Recroquevillée dans un caddie de supermarché, Kiki Malliora passe à toute allure devant sa sœur en riant à gorge déployée, dans un musée éphémère de Cologne en Allemagne où les habitués d'Instagram viennent chasser les "likes".
Ballons couleur bubble gum, néons à la mode des vieux "diner" préfabriqués américains... le "Supercandy Museum" expose depuis le 1er novembre, et pendant trois mois, des décors de photos totalement calibrés pour les réseaux sociaux et les usagers à la recherche de clichés originaux pour faire grimper leur audience en ligne.
"Bien sûr que la mise en scène est fausse. Mais ce qui m'importe, c'est que les gens voient que je passe un bon moment", se défend la jeune femme de 38 ans, habillée d'un simple T-shirt noir et d'un jean.
Ces "musées temporaires du selfie" se sont multipliés partout dans le monde ces dernières années, permettant à tout détenteur de smartphone de se prendre en photo devant une ribambelle de décors colorés et fantaisistes pour animer ses réseaux.
C'est d'ailleurs la seconde fois que le "Supercandy museum" s'installe à Cologne, après une première édition qui avait attiré pendant six mois 42.000 personnes, essentiellement des femmes, pour un prix de 29 euros l'entrée.
- Authenticité -
Ce concept va-t-il continuer à avoir du succès? Rien n'est moins sûr car une nouvelle tendance gagne du terrain sur les réseaux sociaux, privilégiant l'authenticité.
De plus en plus de stars de l'internet se confient sur les difficultés qu'implique la publication quotidienne d'images "parfaites" sur leur page.
En témoigne la chanteuse américaine Demi Lovato, qui a récolté 10 millions de "likes" sur Instagram en postant une photo d'elle en bikini montrant sa cellulite.
Instagram est même en train d'expérimenter la suppression du bouton "j'aime", en réponse aux critiques concernant son impact sur la santé mentale de ses utilisateurs, désespérés dès qu'une photo n'est pas suffisamment appréciée.
Frank Karch, l'homme derrière le concept du musée pop-up de Cologne, affirme lui que les ventes de billets sont "en hausse" pour cette seconde édition, organisée dans un immeuble industriel du quartier branché d'Ehrenfeld.
"Un jour où l'autre cet engouement va certainement faire son temps", admet-il. Mais selon lui, il y a de la place pour tout le monde.

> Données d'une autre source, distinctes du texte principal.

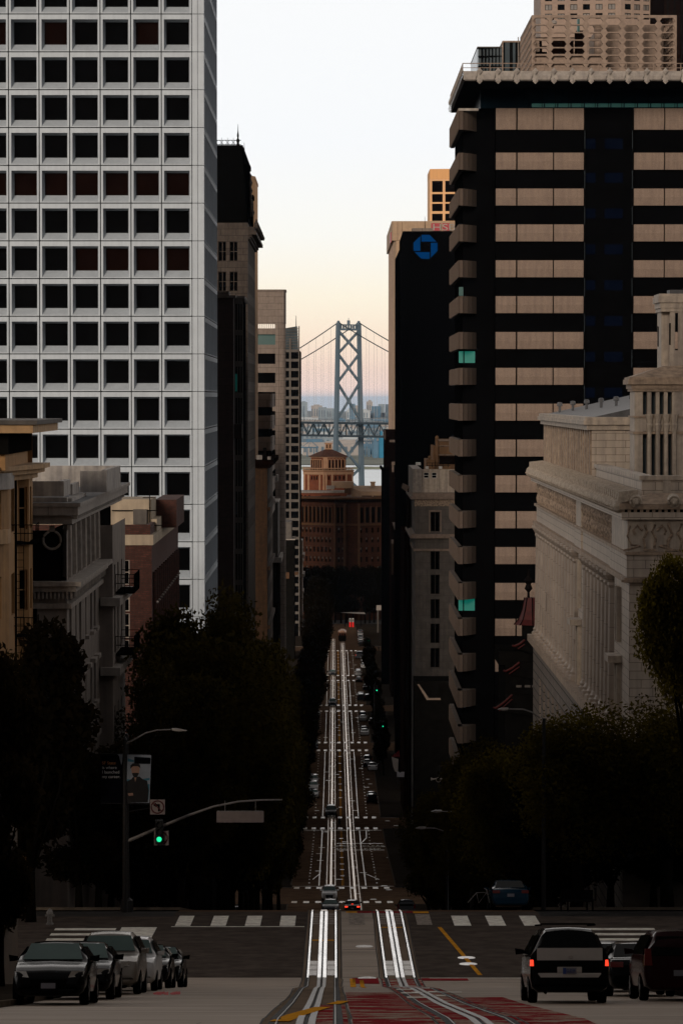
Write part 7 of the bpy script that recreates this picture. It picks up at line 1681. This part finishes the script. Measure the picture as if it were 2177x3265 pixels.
def flags():
    Y = 470.; t = thing('flag', 'limp striped flag hanging from a pole over the right pavement', 'flag', base(X(1250,Y), Y))
    p = MB(M['pole_steel']); p.tube([(X(1268,Y),Y+.1,Z(2520,Y)),(X(1255,Y),Y+.1,Z(2375,Y))], .04, 6); p.build('flagpole', t)
    f = MB(M['flag_red'])
    for k in range(5): a = 1249+k*5; f.extr([P(a,2410-k*4,Y), P(a+2,2409-k*4,Y), P(a+4,2412,Y), P(a+2,2414,Y)], (0,.04,0))
    f.use(M['flag_white']); f.extr([P(1248,2413,Y), P(1270,2420,Y), P(1268,2462,Y), P(1258,2460,Y), P(1252,2440,Y)], (0,.05,0)); f.build('cloth', t)
    b = MB(M['plate_white']); b.extr([P(1265,2460,Y-1), P(1272,2461,Y-1), P(1274,2464,Y-1), P(1280,2461,Y-1), P(1289,2461,Y-1), P(1288,2478,Y-1), P(1265,2477,Y-1)], (0,.05,0))
    b.build('street_banner', label='small pale hanging banner with a notched top right of the flag', cat='banner', loc=tuple(P(1276,2478,Y-1)))
flags()
def loudspeakers():
    Y = 300.; c = P(1397,2484,Y); t = thing('horn_siren', 'pair of pale horn loudspeakers on a thin pole above the right trees', 'siren', base(c.x, Y))
    p = MB(M['pole_steel']); p.tube([(c.x-.05,Y,gz(Y)),(c.x+.1,Y,Z(2440,Y))], .04, 6); p.build('pole', t)
    for s in (-1,1): h = MB(M['light_trim']); h.tube([c+Vector((s*.18,0,.05)), c+Vector((s*.4,0,.0)), c+Vector((s*.66,0,0))], [.05,.06,.14], 10); h.build('horn', t)
    h = MB(M['light_trim']); h.tube([(c.x+.2*math.cos(R(a)),Y-.1,c.z-.05+.2*math.sin(R(a))) for a in range(0,361,30)], .02, 4, False); h.build('ring', t)
loudspeakers()
def hydrant():
    Y = 147.; c = P(155,2950,Y); z = gz(Y); t = MB(M['hydrant_white'])
    x = X(155,Y); t.lathe((x,Y,z+.13), [(.16,0),(.16,.06),(.11,.08),(.11,.42),(.15,.44),(.15,.49),(.13,.55),(.07,.64),(.03,.68)], 12)
    for s in (-1,1): t.tube([(x,Y,z+.5),(x+s*.2,Y,z+.5)], [.05,.06], 8)
    t.tube([(x,Y,z+.42),(x,Y-.18,z+.42)], [.06,.075], 8)
    t.build('fire_hydrant', label='white fire hydrant on the left corner behind the parked cars', cat='fire hydrant', loc=(x,Y,z))
hydrant()
for k, (px, py) in enumerate(((1161,3019),(1170,3121),(1486,3057),(1492,3077))):
    g = G(px, py); m = MB(M['steel_plate' if k > 1 else 'grate']); m.lathe((g.x,g.y,g.z), [(.355,.010),(.345,.022),(.20,.023),(.05,.022)], 22)
    m.build('manhole_cover', label=('pale round manhole cover between the tracks, upper','pale round manhole cover between the tracks, lower','round manhole cover on the yellow line, upper of the pair','round manhole cover on the yellow line, lower of the pair')[k], cat='manhole cover', loc=tuple(g))
for k in range(22):
    px = [1010,1235,1262,1225,1190,1240,1125,1200,1150,1265,1040,1180,1225,1015,1210,1140,1190,1110,1150,1240,1172,1205][k]; py = [2585,2618,2633,2825,2868,2838,2695,2558,2450,2560,2462,2500,2700,2778,2345,2300,2265,2220,2160,2735,2485,2420][k]
    g = G(px, py, 300); m = MB(M['grate']); m.lathe((g.x,g.y,g.z), [(.42,.014),(.40,.030),(.05,.031)], 14); m.build('manhole_cover', label='small pale manhole cover catching light on the street beyond the crest', cat='manhole cover', group='manhole covers beyond the crest', loc=tuple(g))
def litter():
    g = G(525, 3173); m = MB(M['litter_red']); q = random.Random(4)
    for k in range(9): x, y = g.x+q.uniform(-.32,.34), g.y+q.uniform(-.5,.4); z = gz(y)+.012; m.faces([(x,y,z),(x+q.uniform(.06,.18),y+q.uniform(-.1,.1),z+.01),(x+.1,y+.22,z+.05),(x-.04,y+.16,z+.02)], [(0,1,2,3)])
    m.build('litter', label='scraps of bright red litter on the road beside the parked cars', cat='litter', loc=tuple(g))
litter()
def banners_end():
    for px, lb in ((1116,'left of the twin red and white banners at the end of the street'),(1125,'right of the twin red and white banners at the end of the street')):
        Y = 1235.; t = thing('pillar_banner', lb, 'banner', base(X(px,Y), Y)); b = MB(M['banner_red_lit']); b.box(X(px-2.7,Y), X(px+2.7,Y), Y, Y+.3, Z(2004,Y), Z(1984,Y)); b.build('red_panel', t)
        w = MB(M['paint_white']); w.box(X(px-2.7,Y), X(px+2.7,Y), Y, Y+.3, Z(1983.8,Y), Z(1971,Y)); w.use(M['joint']).box(X(px-.8,Y), X(px+.8,Y), Y-.1, Y-.01, Z(1981,Y), Z(1974,Y)); w.build('white_panel', t)
        p = MB(M['iron']); p.box(X(px-.6,Y), X(px+.6,Y), Y+.31, Y+.5, gz(Y), Z(1970,Y)); p.build('post', t)
    Y = 1240.; t = thing('station_canopy', 'long pale station canopy above the twin banners at the end of the street', 'canopy', base(X(1125,Y), Y))
    c = MB(M['light_trim']); c.faces([P(1105,1952,Y), P(1162,1952,Y), P(1165,1958,Y-2), P(1140,1957,Y-2), P(1083,1953,Y-2)], [(0,1,2,3,4)]); c.build('roof', t)
    p = MB(M['iron'])
    for px in (1100,1150): p.tube([(X(px,Y),Y,gz(Y)),(X(px,Y),Y,Z(1955,Y))], .15, 5)
    p.build('post', t)
    Y = 1180.; t = thing('kiosk_tower', 'pale boxy sign pylon by the far right pavement', 'sign pylon', base(X(1207,Y), Y))
    b = MB(M['light_trim']); b.box(X(1200,Y), X(1216,Y), Y, Y+3, Z(1946,Y), Z(1931,Y)); b.build('sign_box', t); b = MB(M['concrete_grey']); b.box(X(1202,Y), X(1207,Y), Y+.2, Y+2, gz(Y), Z(1946.2,Y)); b.build('post', t)
banners_end()
def bench():
    Y = 153.; t = thing('rack', 'dark low metal bench rack on the near right pavement edge', 'bench', base(X(1840,Y), Y))
    for s, nm in ((0,'frame'),):
        m = MB(M['iron']); z = gz(Y)+.13; x0, x1 = X(1790,Y), X(1895,Y)
        m.box(x0, x1, Y, Y+.4, z+.42, z+.5); m.box(x0, x1, Y+.38, Y+.42, z+.5, z+.9)
        for x in (x0, x0+.3, x1-.3, x1-.05): m.box(x, x+.05, Y, Y+.4, z, z+.42)
        m.build(nm, t)
bench()
def scooter():
    Y = 158.; c = P(1525,2905,Y); t = thing('bicycle', 'pale bicycle leaning at the right kerb just past the crosswalk', 'bicycle', base(c.x, Y)); z = gz(Y)
    for dx in (-.5,.5):
        m = MB(M['rubber']); m.tube([(c.x+dx+.05*0+.0,Y+.33*math.cos(R(a))*.6,z+.34+.33*math.sin(R(a))) if False else (c.x+dx+.30*math.cos(R(a)),Y,z+.34+.33*math.sin(R(a))) for a in range(0,361,24)], .02, 5, False); m.build('wheel', t)
    f = MB(M['light_trim']); f.tube([(c.x-.5,Y,z+.34),(c.x-.1,Y,z+.8),(c.x+.38,Y,z+.82),(c.x,Y,z+.32),(c.x-.1,Y,z+.8)], .02, 5); f.tube([(c.x+.5,Y,z+.34),(c.x+.36,Y,z+.95),(c.x+.26,Y,z+1.0)], .02, 5); f.build('frame', t)
    s = MB(M['rubber']); s.box(c.x-.22, c.x+.02, Y-.06, Y+.06, z+.86, z+.91); s.build('saddle', t)
scooter()
# ------------------------------------------------------------------ people
def person(x, y, label, h=1.75, stride=.3, face=PI, group=None):
    import bmesh
    s = h/1.75; V = []; Ed = []; Rr = []
    def v(p, r): V.append(p); Rr.append(r); return len(V)-1
    pel = v((0,0,.95),.13); ch = v((0,.02,1.25),.15); nk = v((0,.03,1.47),.055); hd = v((0,.05,1.60),.10); tp = v((0,.05,1.68),.085); Ed += [(pel,ch),(ch,nk),(nk,hd),(hd,tp)]
    for sd in (-1,1):
        k = v((sd*.10,sd*stride*.35+.06,.5),.065); a = v((sd*.10,sd*stride,.09),.042); f = v((sd*.11,sd*stride+.16,.04),.035); hp = v((sd*.09,0,.88),.10); Ed += [(pel,hp),(hp,k),(k,a),(a,f)]
        sh = v((sd*.19,.02,1.40),.06); el = v((sd*.25,-sd*.10,1.13),.042); wr = v((sd*.22,-sd*.05+.12,.92),.03); hn = v((sd*.21,-sd*.05+.2,.86),.035); Ed += [(ch,sh),(sh,el),(el,wr),(wr,hn)]
    me = bpy.data.meshes.new('person'); bm = bmesh.new(); lay = bm.verts.layers.skin.verify(); vs = []
    for i, (p, r) in enumerate(zip(V, Rr)):
        q = bm.verts.new(tuple(c*s for c in p)); q[lay].radius = (r*s, r*s); q[lay].use_root = (i == 0); vs.append(q)
    for a, b in Ed: bm.edges.new((vs[a], vs[b]))
    bm.to_mesh(me); bm.free(); me.materials.append(M['person_dark'])
    o = bpy.data.objects.new('person', me); COL.objects.link(o); o.location = (x, y, gz(y)+.02); o.rotation_euler = (0,0,face)
    o.modifiers.new('skin', 'SKIN'); sb = o.modifiers.new('sub', 'SUBSURF'); sb.levels = 1; sb.render_levels = 2
    return setp(o, label, 'person', group)
g = G(1082, 2640, 390); person(g.x, g.y, 'dark clothed pedestrian crossing between the tracks in the middle of the street', 1.75, .28, PI*.75)
for k, (px, py) in enumerate(((1207,2078),(1214,2170),(1221,2173))):
    g = G(px, py, 600); person(g.x, g.y, ('lone dark figure on the bright far right pavement','left one of two dark figures walking on the right pavement','right one of two dark figures walking on the right pavement')[k], 1.75, .2, PI)
# ------------------------------------------------------------------ unseen blocks beside and behind the viewpoint, added to darken the near street
def unseen_hill_blocks():
    for x0, x1, y0, y1, z, lb in ((-40,-14.5,-150,40,128,'added unseen long pale apartment block on the hill, out of frame to the left'),(15.5,42,-150,52,130,'added unseen long stone hotel block on the hill, out of frame to the right'),(15.5,42,58,119,96,'added unseen brick corner block beside the right kerb, out of frame')):
        t = thing('unseen_hill_building', lb, 'building', (x0 if x0 > 0 else x1, y0, gz(y0))); xs = x1 if x0 < 0 else x0; u = UYL if x0 < 0 else UYR; o = (xs, y0 if x0 < 0 else y1, gz(y1)-1)
        n = int((y1-y0-4)/5); hs = grid(3, 5, n, 1.6, gz(y0)-gz(y1)+4, 3.6, int((z-gz(y0)-4)/3.6), 2.1)
        m = MB(M['grey_stucco']); shell(m, x0, x1, y0, y1, gz(y1)-1, z, skip='r' if x0 < 0 else 'l'); wall(m, o, u, y1-y0, z-gz(y1)+1, hs, .3); m.build('wall', t); windows(t, o, u, hs, .29, M['glass_black'])
        c = MB(M['grey_trim']); c.box(x0-.6, x1+.6, y0-.6, y1+.6, z+.003, z+.8); c.build('cornice', t)
unseen_hill_blocks()
def hill_top_sun_blocks():  # unseen hotels, placed and raised to keep low sun off the lower facades
    for x0, x1, z, lb in ((-95,-13.5,226,'large unseen hotel behind the viewpoint, raised to block the low sun, left of the street'),(15.5,100,218,'large unseen hotel behind the viewpoint, raised to block the low sun, right of the street')):
        t = thing('hilltop_sun_block', lb, 'building', (x0, -300, gz(-300))); m = MB(M['grey_stucco']); hs = grid(3, 4.2, int((x1-x0-5)/4.2), 1.6, 4, 3.7, 21, 2.2); o = (x1, -300, 134)
        shell(m, x0, x1, -345, -300, 128, z, skip='b'); wall(m, o, (-1,0,0), x1-x0, z-134, hs, .3); m.build('wall', t); windows(t, o, (-1,0,0), hs, .29, M['glass_black']); c = MB(M['grey_trim']); c.box(x0-.8, x1+.8, -346, -299.2, z+.003, z+1); c.build('cornice', t)
hill_top_sun_blocks()

hz = MB(None); hz.box(-17000, 17000, -450, 27000, -8, 300)
vm = bpy.data.materials.new('haze'); vm.use_nodes = True; vt = vm.node_tree; vt.nodes.clear()
vo = vt.nodes.new('ShaderNodeOutputMaterial'); vp = vt.nodes.new('ShaderNodeVolumePrincipled'); vp.inputs['Density'].default_value = .000010; vp.inputs['Color'].default_value = (.62,.78,1,1); vp.inputs['Anisotropy'].default_value = .2
vt.links.new(vp.outputs[0], vo.inputs['Volume']); hz.mats = [vm]; hz.build('haze', kind='stuff', label='thin blue haze over the bay and the far shore', cat='haze')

"La grande tendance de fond va rester la même que depuis l'invention de la peinture : les gens veulent avoir une bonne image d'eux-mêmes", assure-t-il.
Un avis partagé par l'expert en réseaux sociaux Klemens Skibicki, professeur à la Cologne Business School. Pour lui, un gouffre est même en train de se creuser entre l'utilisateur moyen des réseaux sociaux et ceux qui en vivent.
- Photographes professionnels -
Se désintéressant des "selfies", que tout le monde peut pratiquer, les stars des réseaux sociaux n'hésitent plus à faire appel à des photographes professionnels pour se démarquer.
C'est le cas des vedettes allemandes de la téléréalité Ginger Costello Wollersheim et Bert Wollersheim, qui cumulent 85.000 "followers" à eux deux.
Visiteurs d'un jour du "Supercandy Museum", ils s'amusent avec des liasses de billets roses de 100 dollars, pendant qu'un photographe les immortalise.
"Si nous ne mettons en ligne que de mauvaises photos pendant un moment, automatiquement on a moins de likes, et les gens se désabonnent. C'est pour ça qu'on fait des photos créatives et belles", affirme Ginger Costello Wollersheim, 33 ans.
"Venir ici, c'est drôle et cela valorise nos publications. C'est bon professionnellement", ajoute son mari, Bert, 68 ans.
Mais tout le monde ne voit pas l'intérêt d'un tel studio photo géant.
Dans une rue commerçante bondée de Cologne, au pied de l'imposante cathédrale, Anna Maria, lycéenne, se dit réticente à l'idée de dépenser de l'argent pour poser devant un décor artificiel.
"C'est beaucoup trop faux. Je préfère les photos spontanées, quand quelqu'un rit, ou est occupé à faire quelque chose", affirme la jeune fille de 17 ans.
"Et je ne fais de selfie qu'à une seule condition : que mes amis soient avec moi".